Tag Archives: impermanence

Stream

Breaking out into a wild dance of joy. Thumping desks, mouth wide open in silent laughter. Hair in disarray, the theme is picked up, mutated and carried on. Dreams that won’t stop, reality that goes on. Waves wash a distant shore and the roar in a shell is ignored.  Eyes meet across new media, seas of soup separate. Recognition is fear. Each search leads to shunya, but the quest is a path in itself. Why seek outside yourself? March on, and leaves on trees remain as in August.

Expt. #3146: Excited!

The key to being happy is not looking forward.

This is not to say that you shouldn’t take time out at points, evaluate where you are and where you are going, and how that matches with what you want to happen. You should. Just not every time you make a small(er) decision or the sun sets, whichever comes first.

You’ve got to live in and enjoy the moment. That is never going to happen if you are constantly falling short of whatever impossible standard you’ve set yourself.

I love introspection. I enjoy talking about it too. But that is a black hole, and I feel that it is my responsibility to only flirt with the event horizon.

So these days I am in a state that I would have, two years ago, called superficial. I worry about the assigned reading, the assignments, the fact that I still haven’t finished a story I have been working on for two months now (forget the editing). But not too much. Instead I throw myself for one hour periods into classes, or research, or camphor-time, or planning-the-week-time during which I create a hard hours schedule that can’t be changed, and soft hour schedule that can, and for that one hour worry and think and love nothing else.

And the result?
I am told I look, sound, and appear more excited and generally happier. I don’t know if I am happier or not: that question prompts introspection and questions along the lines of what-is-happiness; this is not the hour for that.

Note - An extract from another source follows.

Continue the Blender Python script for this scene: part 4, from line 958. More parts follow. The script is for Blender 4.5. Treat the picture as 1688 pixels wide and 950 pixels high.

So I’m declaring this experiment a success.

Shiny!

I remember a glorious time, beautiful, painstakingly wrought. It was not complete, but the foundations were laid and I knew where I was going with it. The story had begun. Then I lost it. After an appropriate period of mourning, I spent forever imagining it and telling everyone who would listen of its beauty. And it grew in the telling, until even in my mind, the pearls were turned to diamonds, the rough edges were smoothed away. Where there was age, I saw comfort. Where there were cracks, I saw character. Everywhere the work of the hammer was softened by memory to the delicate work of a GrandMaster’s chisel.

Today I pulled out that book. Flipped through the pages. Read some of those words that I thought were … just beyond description. And the pages crumbled beneath my fingers, and even my memory turned to dust. The words that remained were painstakingly put together, true. The attempt to be mysterious made them merely opaque. And none of it had the magic I wove into the memory of my beloved.

I found an old “manuscript” today. Needless to say, it makes my dead writing look good.